Hans claims that half a dozen laws are being breached by Prospectiuni in their gas exploration, including ones that restrict testing being carried out too close to homes, and others related to permits and trespass. “The real problem here is that villagers simply don't know their rights,” he says. Prospectiuni and Romgaz both turned down an opportunity to comment on claims of illegality, but in a statement on their website the CEO of Prospectiuni said: “Occasionally we still make mistakes, but they are not ill-intentioned, however we try to have active environmental permits and town planning certificates.”

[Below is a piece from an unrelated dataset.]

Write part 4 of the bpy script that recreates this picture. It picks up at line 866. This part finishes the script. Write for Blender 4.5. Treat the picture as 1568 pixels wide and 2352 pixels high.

Locals speak against fracking

By late afternoon, outside a 600-year-old medieval church, volunteers are dishing out potato soup, Transylvanian cakes and hot tea. Elderly ladies in headscarves and traditional dress are rubbing shoulders with pierced activists and men in balaclavas. It is an interesting social mix. The crowd marches to the road to tear out more seismic wires in full view of the policemen, who stand watching. Residents who had been too scared to talk the day before now stand outside their houses, cheering and clapping on the protesters in delight. “Honestly, I feel sorry for them,” one of the officers tells me, as they stand by and allow the protesters to rip out a mile of bright orange cabling, dragging it through the dust on their way back to the village. “What the company is doing here, well, it is just wrong. Actually, it's illegal,” he whispers.